RWE, E.ON rally against UK electricity market reform proposals

By Tim Probert
The heads of two of Britain’s ‘Big Six’ utilities have advised the Department of Energy and Climate Change (DECC) to drop market reforms that would level the playing field for new entrants into power generation.

DECC is proposing root-and-branch electricity market reform to incentivize the estimated GBP200bn ($325bn) of investment needed by 2020 to replace Britain’s aging infrastructure.

Under its electricity market reform (EMR) proposals, DECC is considering introducing a capacity market mechanism that would reward generators not only for producing electricity, but also for having spare capacity available in times of high demand, and as back-up for wind power and other intermittent sources.

Industry analysts say a capacity market mechanism is essential to attract new entrants into a power sector dominated by the so-called ‘Big Six’ utilities: British Gas, E.ON, RWE npower, Scottish Power, EDF Energy and Scottish & Southern Energy.
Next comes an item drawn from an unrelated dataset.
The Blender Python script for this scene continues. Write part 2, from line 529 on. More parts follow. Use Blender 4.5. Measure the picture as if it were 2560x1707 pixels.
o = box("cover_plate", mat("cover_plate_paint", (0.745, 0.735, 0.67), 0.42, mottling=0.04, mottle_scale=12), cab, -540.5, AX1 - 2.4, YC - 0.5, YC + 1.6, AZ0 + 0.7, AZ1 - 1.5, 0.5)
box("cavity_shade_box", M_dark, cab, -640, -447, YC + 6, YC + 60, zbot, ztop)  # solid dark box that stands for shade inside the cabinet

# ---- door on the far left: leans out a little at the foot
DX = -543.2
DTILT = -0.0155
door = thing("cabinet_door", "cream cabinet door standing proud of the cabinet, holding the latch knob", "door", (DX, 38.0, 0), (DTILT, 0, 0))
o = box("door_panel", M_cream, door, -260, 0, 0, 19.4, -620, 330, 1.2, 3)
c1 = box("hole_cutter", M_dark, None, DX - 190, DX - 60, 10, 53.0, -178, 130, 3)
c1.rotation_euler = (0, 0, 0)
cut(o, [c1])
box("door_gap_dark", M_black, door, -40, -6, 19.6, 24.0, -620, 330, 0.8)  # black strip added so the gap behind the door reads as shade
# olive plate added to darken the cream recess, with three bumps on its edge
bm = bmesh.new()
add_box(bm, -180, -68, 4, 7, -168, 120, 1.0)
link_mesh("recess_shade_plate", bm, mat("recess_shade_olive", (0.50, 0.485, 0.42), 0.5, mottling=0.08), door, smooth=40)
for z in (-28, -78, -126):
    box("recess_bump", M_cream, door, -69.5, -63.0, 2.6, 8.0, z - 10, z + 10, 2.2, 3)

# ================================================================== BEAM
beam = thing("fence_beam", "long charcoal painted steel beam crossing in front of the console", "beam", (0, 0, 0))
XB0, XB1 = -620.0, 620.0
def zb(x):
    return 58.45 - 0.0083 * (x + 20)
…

Yet Paul Golby, CEO of E.ON UK, said that introducing such a system, planned for 2012, would be “premature”.
Speaking at the Adam Smith Institute’s Future of Utilities conference in London, Golby said: “A capacity market is an insurance policy to keep the lights on, but there are other insurance policies like keeping our oil fired power plants running as back-up.
“We may need a capacity market eventually but I doubt DECC’s capability and capacity to work out this mechanism. I would advise DECC to focus on other market mechanisms.”
RWE npower’s CEO Volker Becker also advised the British government to drop plans for a capacity market. “The more focus there is on a capacity market, the more costs will go up. If Ofgem wants more liquidity in the electricity market, then a capacity market is not the answer.”
Oxford University’s Professor Dieter Helm, one of the UK’s most prominent energy policy advisors, said a capacity market was essential for potential new entrants into the “oligarchical” power sector, a key factor in attracting sufficient investment to build new power plants. Helm said the ‘Big Six’ loath the idea of a long-term capacity market, similar in design to the Electricity Pool dismantled in 2001, as it would open up the market to closer scrutiny.
Helm said: “A long-term capacity market would compel all generators to sell their electricity into the market. This is liquid, transparent and extremely competitive. And the generators hate it.”
Helm said the current NETA (New Electricity Trading Arrangements) market model introduced in 2001 was “brilliantly designed” not to deliver investment in power plants and warned that a business-as-usual market model would prevail despite the EMR proposals.
“After 10 years since NETA, we still haven’t found the right answer and yet another review is possible,” said Helm. “It is very hard to say the EMR proposals will credibly lead to a decarbonized power industry by 2030. This is the beginning, not the end, of the market reforms process.”